It's still lacking the nice wall artwork though.

Jan 5 – Wheel me?

In addition to calendars, I haven't owned a car in over 8 years.

I don't really feel the lack - and I'm not alone.

It used to be, a car was a necessary thing for me, for both school and work often took me across the city or even down the highway into the next town. When I was living outside the city for about 4 years during university, it was vital to get me to work, school and to have a social life driving into town( a 25-minute ride, that ).

Living outside of town while in BC was trickier, as I didn't have a vehicle and buses didn't run where I live atop a mountain in one-road-in-and-out community. I sometimes had to leave 2-3 hours early for work and sit around in a local shop or the library - I made good use of my time, but it wasn't ideal, not by a long shot.

Nowadays, I don't need a car for work or even shopping: I can walk everywhere I need, or take the bus directly if I need to go further afield. Sure, it's easier and quicker to hope in my lady's car when we want to do things( glad she has it )but in the main things have worked out here that I just don't need, or want, a vehicle.

That seems to be the sentiment of more and more people these days, which only makes sense: get what you need. And for a growing number of folks, cars are not a need. Even automotive manufacturers seem to be recognizing this, with the research into self-driving cars making a future where you can rent a car by the minute, hour or day seems far more likely( and easy! )than it ever has before.

Just start up the app and a car - model type per your needs - shows up at your door. Presto!

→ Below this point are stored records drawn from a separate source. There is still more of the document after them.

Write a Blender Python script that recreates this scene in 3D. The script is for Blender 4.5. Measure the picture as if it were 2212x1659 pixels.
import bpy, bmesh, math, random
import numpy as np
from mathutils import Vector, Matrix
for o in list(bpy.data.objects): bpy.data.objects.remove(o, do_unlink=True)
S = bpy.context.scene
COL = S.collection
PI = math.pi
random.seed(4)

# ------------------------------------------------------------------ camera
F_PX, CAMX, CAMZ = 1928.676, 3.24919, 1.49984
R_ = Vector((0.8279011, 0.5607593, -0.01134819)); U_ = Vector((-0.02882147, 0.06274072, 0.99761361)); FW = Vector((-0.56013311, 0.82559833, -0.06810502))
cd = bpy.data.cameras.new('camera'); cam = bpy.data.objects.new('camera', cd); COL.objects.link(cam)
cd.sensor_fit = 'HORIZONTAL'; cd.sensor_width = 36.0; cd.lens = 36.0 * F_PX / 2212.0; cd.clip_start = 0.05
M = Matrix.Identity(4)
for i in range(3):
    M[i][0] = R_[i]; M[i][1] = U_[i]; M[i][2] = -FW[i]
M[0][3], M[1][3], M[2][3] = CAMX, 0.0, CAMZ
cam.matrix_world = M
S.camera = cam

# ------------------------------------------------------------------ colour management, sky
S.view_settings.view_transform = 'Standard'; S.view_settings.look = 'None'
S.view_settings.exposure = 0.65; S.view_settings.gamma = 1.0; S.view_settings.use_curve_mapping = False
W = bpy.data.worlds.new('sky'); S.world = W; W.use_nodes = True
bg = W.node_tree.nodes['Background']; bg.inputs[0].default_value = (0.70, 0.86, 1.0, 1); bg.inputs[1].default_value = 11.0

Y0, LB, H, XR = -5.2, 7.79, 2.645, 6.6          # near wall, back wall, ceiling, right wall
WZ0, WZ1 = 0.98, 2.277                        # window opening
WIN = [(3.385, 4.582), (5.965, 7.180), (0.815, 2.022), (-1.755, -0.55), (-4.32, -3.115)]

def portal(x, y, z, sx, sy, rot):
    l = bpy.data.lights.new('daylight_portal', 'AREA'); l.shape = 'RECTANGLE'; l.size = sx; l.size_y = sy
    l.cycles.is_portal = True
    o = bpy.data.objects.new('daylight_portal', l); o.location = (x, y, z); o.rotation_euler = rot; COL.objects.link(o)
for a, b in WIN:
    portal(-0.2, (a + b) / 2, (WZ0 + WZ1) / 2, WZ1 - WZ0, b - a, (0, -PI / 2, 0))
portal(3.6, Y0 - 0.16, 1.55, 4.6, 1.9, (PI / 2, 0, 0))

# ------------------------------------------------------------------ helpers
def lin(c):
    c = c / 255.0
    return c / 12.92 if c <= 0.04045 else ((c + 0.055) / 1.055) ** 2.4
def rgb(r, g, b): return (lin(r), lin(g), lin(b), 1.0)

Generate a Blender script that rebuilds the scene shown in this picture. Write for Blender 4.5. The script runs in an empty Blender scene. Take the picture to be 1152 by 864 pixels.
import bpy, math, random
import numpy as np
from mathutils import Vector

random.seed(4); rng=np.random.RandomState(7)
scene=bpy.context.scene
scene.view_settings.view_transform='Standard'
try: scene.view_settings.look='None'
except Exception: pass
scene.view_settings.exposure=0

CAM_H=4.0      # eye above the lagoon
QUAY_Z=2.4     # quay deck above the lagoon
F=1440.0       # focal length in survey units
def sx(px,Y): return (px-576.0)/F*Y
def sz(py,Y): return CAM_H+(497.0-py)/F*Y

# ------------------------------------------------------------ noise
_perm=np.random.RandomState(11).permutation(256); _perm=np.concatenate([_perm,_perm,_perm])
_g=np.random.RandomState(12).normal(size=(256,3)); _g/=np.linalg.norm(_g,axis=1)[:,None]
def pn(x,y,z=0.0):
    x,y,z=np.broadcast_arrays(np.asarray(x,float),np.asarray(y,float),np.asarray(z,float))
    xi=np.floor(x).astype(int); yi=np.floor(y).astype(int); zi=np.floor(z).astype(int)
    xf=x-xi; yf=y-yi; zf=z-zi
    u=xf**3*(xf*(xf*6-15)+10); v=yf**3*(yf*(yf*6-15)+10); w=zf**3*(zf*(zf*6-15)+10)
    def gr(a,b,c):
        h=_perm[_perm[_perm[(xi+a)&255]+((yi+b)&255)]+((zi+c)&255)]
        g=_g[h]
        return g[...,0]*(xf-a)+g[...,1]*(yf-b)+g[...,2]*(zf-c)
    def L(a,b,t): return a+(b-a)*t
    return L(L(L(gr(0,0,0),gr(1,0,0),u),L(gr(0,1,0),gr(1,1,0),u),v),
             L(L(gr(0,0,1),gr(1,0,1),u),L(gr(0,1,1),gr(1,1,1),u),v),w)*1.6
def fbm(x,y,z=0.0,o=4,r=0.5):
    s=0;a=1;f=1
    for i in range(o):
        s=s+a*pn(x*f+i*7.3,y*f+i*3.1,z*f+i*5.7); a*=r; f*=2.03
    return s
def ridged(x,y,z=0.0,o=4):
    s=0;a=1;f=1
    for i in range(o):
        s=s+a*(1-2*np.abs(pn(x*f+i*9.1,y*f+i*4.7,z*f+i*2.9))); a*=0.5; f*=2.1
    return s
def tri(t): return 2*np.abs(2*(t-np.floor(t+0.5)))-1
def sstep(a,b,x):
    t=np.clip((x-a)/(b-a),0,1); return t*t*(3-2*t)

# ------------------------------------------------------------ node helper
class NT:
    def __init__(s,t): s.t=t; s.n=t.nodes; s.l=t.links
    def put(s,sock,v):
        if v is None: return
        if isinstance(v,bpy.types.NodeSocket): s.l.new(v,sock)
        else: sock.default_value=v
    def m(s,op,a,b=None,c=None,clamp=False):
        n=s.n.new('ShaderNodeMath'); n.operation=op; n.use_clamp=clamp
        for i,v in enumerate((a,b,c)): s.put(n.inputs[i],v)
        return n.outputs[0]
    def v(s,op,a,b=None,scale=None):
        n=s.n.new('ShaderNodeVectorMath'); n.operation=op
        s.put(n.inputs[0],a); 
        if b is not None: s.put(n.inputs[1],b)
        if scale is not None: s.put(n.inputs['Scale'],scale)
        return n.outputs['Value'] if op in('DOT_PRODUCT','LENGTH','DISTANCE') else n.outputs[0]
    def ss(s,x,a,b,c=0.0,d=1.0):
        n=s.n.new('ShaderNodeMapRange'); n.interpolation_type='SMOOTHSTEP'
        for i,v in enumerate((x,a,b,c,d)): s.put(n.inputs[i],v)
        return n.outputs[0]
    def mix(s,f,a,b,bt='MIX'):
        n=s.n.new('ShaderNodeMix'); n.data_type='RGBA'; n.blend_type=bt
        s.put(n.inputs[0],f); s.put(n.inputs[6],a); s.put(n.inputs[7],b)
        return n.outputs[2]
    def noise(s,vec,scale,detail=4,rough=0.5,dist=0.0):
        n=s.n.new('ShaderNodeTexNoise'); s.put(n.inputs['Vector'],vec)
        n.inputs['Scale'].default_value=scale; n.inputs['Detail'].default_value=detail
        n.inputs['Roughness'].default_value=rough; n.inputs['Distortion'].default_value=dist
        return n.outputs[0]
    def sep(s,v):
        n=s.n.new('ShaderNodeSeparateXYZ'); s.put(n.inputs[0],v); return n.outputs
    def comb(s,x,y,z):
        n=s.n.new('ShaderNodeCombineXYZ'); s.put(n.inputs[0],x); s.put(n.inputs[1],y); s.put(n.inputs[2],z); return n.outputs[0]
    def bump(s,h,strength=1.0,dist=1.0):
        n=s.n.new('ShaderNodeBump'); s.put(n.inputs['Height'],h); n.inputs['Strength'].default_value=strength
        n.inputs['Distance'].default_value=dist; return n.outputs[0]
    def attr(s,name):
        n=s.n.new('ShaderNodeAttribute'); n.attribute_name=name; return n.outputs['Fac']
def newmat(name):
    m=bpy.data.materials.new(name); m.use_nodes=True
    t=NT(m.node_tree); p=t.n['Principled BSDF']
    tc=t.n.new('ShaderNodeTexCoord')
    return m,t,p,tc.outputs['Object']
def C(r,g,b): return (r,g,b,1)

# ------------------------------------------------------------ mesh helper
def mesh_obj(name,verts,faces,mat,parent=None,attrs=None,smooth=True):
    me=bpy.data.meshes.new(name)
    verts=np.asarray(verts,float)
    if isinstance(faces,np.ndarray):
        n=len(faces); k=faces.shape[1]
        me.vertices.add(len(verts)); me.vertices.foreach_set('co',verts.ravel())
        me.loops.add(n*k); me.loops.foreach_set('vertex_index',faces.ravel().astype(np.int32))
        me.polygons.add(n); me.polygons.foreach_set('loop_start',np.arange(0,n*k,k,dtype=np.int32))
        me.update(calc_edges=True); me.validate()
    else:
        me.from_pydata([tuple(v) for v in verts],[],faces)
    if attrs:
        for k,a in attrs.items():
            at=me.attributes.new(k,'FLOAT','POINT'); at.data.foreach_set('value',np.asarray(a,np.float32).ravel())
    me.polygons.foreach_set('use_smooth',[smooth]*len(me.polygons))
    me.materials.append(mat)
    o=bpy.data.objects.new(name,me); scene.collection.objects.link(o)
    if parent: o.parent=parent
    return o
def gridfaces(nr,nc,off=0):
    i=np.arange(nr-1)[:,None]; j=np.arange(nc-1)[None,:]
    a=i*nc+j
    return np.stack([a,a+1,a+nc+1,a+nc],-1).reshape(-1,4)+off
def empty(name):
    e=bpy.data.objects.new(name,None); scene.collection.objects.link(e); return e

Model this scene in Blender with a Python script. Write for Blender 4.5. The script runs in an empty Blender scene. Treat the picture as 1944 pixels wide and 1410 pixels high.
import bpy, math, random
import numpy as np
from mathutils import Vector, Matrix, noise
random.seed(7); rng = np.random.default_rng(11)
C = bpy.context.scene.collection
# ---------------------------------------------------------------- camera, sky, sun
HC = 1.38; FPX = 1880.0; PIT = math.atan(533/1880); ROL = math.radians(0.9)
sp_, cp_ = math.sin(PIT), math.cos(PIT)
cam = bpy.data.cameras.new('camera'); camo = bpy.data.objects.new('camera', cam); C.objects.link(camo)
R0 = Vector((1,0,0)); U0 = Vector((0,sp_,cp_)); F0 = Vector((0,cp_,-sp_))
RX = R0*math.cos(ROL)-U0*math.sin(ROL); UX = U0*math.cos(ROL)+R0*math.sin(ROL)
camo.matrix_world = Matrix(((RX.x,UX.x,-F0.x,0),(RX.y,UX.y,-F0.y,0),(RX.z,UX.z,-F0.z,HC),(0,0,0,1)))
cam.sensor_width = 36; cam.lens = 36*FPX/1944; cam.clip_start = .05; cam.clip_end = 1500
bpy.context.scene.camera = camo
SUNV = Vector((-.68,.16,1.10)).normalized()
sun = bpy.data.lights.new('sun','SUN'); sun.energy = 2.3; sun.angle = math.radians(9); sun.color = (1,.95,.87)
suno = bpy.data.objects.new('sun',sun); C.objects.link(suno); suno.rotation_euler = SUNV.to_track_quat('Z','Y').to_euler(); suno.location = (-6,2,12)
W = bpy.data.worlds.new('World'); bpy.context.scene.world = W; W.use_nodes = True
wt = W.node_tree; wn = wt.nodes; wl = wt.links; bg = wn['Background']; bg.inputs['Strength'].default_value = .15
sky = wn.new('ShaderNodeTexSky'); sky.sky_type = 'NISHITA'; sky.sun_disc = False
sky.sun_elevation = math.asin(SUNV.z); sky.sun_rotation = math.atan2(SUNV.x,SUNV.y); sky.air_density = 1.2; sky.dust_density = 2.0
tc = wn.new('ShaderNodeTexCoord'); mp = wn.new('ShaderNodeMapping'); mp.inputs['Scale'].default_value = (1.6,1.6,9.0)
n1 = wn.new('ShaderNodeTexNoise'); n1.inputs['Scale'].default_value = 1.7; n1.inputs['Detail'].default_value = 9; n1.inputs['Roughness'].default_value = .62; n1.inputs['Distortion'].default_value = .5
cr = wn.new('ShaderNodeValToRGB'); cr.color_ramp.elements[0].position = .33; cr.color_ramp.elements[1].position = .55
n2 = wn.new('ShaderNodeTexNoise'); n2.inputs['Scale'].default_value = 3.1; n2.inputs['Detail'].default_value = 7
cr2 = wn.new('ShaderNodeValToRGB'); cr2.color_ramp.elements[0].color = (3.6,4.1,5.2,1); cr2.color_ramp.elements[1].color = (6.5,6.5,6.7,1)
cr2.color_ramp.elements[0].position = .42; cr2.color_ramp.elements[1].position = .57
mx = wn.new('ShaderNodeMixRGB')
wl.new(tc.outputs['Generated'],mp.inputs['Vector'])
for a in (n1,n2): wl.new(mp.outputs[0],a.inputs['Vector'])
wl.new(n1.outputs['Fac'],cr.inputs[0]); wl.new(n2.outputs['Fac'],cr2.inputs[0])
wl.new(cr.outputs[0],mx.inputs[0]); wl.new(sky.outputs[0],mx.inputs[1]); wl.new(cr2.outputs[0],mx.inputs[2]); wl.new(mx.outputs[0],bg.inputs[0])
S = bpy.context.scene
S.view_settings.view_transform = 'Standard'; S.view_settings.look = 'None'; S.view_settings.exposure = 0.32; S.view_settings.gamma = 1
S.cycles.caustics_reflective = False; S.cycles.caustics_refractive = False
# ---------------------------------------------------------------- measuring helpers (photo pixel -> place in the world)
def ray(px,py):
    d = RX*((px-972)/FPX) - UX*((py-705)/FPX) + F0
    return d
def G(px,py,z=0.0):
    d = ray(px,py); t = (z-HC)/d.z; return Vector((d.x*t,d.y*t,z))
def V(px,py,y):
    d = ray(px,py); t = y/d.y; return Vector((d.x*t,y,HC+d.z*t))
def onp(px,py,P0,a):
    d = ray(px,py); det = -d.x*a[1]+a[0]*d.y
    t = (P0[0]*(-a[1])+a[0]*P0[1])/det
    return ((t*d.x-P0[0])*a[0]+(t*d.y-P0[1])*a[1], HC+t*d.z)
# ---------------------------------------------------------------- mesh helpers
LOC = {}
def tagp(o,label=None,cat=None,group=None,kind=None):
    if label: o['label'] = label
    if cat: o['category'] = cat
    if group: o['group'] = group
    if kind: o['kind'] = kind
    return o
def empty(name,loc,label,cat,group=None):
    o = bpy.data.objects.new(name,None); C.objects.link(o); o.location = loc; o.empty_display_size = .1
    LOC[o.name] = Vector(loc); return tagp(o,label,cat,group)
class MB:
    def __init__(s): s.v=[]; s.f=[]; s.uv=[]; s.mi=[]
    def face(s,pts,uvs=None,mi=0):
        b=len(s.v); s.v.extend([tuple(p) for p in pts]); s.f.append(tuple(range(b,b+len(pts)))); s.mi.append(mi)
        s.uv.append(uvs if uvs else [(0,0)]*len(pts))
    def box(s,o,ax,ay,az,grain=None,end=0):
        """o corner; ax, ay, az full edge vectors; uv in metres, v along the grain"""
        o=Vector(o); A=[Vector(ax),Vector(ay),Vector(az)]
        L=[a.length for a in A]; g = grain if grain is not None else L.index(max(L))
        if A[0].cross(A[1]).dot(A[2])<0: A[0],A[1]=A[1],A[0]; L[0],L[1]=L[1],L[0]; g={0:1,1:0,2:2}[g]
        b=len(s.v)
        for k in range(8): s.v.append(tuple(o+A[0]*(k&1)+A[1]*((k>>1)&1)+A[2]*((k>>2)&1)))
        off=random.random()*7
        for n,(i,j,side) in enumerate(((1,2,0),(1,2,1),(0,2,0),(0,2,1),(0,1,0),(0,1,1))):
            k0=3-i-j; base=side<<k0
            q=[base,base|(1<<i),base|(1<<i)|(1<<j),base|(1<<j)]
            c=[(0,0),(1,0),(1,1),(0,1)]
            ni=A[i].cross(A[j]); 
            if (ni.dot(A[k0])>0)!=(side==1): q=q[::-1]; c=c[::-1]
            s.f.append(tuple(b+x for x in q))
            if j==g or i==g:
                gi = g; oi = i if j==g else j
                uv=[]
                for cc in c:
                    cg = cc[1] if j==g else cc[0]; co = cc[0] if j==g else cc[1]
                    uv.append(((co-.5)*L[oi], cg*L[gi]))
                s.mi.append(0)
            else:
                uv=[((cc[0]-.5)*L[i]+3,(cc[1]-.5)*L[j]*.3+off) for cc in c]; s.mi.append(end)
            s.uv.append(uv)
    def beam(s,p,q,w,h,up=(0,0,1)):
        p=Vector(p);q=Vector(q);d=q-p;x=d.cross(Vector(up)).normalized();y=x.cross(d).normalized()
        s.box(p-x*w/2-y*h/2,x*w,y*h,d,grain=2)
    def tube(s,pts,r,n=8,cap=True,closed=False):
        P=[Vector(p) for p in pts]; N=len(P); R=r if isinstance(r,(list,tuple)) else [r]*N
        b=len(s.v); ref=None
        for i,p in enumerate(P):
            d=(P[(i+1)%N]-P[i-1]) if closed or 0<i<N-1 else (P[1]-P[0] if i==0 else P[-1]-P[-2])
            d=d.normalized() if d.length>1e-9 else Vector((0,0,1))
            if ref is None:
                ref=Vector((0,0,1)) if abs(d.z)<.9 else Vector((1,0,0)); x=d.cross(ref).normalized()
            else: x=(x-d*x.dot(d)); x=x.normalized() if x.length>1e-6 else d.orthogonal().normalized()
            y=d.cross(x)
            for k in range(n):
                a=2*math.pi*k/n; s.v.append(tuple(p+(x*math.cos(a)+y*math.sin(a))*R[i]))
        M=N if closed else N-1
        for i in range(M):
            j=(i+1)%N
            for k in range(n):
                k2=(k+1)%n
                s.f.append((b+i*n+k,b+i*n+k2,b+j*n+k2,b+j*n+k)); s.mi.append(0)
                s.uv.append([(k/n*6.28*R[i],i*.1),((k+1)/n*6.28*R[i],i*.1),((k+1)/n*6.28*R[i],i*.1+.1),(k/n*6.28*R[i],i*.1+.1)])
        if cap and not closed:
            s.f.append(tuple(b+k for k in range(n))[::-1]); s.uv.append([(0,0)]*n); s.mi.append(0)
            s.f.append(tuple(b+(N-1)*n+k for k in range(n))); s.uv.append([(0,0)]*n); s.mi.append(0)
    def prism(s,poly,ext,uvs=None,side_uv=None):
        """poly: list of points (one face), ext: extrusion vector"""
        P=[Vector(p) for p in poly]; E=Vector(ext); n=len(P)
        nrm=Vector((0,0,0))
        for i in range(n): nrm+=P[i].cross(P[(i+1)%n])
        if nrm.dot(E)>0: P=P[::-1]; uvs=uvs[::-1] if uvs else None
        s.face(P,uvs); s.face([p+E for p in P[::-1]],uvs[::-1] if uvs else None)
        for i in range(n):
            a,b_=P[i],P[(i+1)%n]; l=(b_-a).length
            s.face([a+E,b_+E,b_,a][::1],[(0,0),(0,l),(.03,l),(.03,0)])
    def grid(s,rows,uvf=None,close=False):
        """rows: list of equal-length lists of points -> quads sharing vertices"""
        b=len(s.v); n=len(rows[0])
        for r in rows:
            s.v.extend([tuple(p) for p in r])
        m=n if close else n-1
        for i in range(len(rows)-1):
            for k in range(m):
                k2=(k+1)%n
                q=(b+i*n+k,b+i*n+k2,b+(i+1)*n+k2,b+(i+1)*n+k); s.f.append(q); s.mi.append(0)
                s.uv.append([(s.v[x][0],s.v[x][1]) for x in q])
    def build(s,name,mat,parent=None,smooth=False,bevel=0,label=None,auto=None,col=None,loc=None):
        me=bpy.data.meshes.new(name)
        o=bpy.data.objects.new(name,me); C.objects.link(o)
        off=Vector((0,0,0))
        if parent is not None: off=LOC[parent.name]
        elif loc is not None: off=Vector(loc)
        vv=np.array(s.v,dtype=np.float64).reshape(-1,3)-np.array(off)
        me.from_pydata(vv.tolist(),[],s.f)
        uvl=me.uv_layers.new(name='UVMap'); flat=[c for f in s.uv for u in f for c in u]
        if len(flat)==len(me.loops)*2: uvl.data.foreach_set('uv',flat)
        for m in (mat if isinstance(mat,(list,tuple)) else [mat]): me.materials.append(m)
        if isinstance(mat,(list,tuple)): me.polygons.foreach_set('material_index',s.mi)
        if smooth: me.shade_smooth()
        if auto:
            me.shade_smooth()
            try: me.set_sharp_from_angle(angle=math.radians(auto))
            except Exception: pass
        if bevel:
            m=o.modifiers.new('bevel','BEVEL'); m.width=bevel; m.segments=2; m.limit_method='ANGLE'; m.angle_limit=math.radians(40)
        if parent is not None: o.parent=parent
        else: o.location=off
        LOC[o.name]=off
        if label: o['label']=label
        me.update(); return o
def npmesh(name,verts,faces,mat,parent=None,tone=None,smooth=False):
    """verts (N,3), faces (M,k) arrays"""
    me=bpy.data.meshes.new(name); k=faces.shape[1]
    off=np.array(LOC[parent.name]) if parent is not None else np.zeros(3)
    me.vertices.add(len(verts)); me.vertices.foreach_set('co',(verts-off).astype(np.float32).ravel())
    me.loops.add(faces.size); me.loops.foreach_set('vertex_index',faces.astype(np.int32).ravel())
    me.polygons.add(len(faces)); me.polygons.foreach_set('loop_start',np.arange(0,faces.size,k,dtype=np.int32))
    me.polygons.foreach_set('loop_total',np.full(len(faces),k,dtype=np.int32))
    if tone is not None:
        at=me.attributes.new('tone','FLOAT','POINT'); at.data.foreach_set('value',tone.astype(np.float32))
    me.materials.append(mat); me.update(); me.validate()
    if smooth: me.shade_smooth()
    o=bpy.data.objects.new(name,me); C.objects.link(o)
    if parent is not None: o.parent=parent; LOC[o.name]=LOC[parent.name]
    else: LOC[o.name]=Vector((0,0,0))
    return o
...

Jan 6 – Dang it, Occulus...

What a dissapointment.

For a few years now, g33ks everywhere have been awaiting the announcement of the release price-point for the Occulus Rift, a next-generation VR( virtual reality )helmet. I tried out a model 2 years ago here in Victoria at the now-defunct GottaCON and was impressed with the 'sense of being there' though the graphics needed some work.

Today, Occulus announced the price is... $600 USD.


To add insult to injury, you'll need a computer powerful enough to run the VR simulation, to the tune of at least another $1000 USD. So in Canadian dollars, that comes out to close to $2500 after taxes.

Um, I'll pass, thanks.

So dissapointing, as I've said. I'll likely have to wait at least another 5 years until the VR standards are finialized and the hardware comes down in price enough to be affordable, like 3D TV's( and those haven't really caught on - I have one and rarely use the feature ). I'd love to be able to jump into a game of Battlefield 3, almost literally, to be able to play using a device like the Myo as a controller instead of holding one... since my arms won't let me do so for very long any more.

Check back here in 5 years for a VR update.

Jan 7 – Feedback!

I'm walking on air today...

As some of you may recall, I sent out copies of the third draft of my novel to a dozen people, with the request that they fill out a Feedback Questionnaire. Of that group, 3 people were already members of my Critique Group, and so were giving me feedback on a monthly basis as it was.

To date, none of the other 9 people have responded, despite a few reminders...

Until today: a 13th member sent me a COMPLETE questionnaire!

It was exactly what I'd hoped for: a set of frank and honest answers, as detailed as necessary for completeness but not so brief as to leave me wondering too much. Here's just one of the parts that tickled the author in me to near-giggles:

Which characters do you find especially memorable? Were any of them forgettable? Why?
Most memorable characters in order:
1.       The Prince (can’t forget this guy…he’s very fascinating in a disagreeable sort of way)
2.       Aviilaar (omg so lovable)
3.       Niishe (obviously the central character, a coming of age warrior who I’d like to know more about)
4.       The Queen (can’t get enough of her!!! So interesting and deep)
5.       The Chamberlain (although my favourite, because I sense a like mind, maybe not as memorable as others)

It's exactly this sort of feedback that keeps me going, as I've mentioned before. Just like reviews for already-published stories, getting something back from one's readers is an accomplishment: while you can write in a vacuum, it's far better for an author to hear back about how their readers have been affected by their stories.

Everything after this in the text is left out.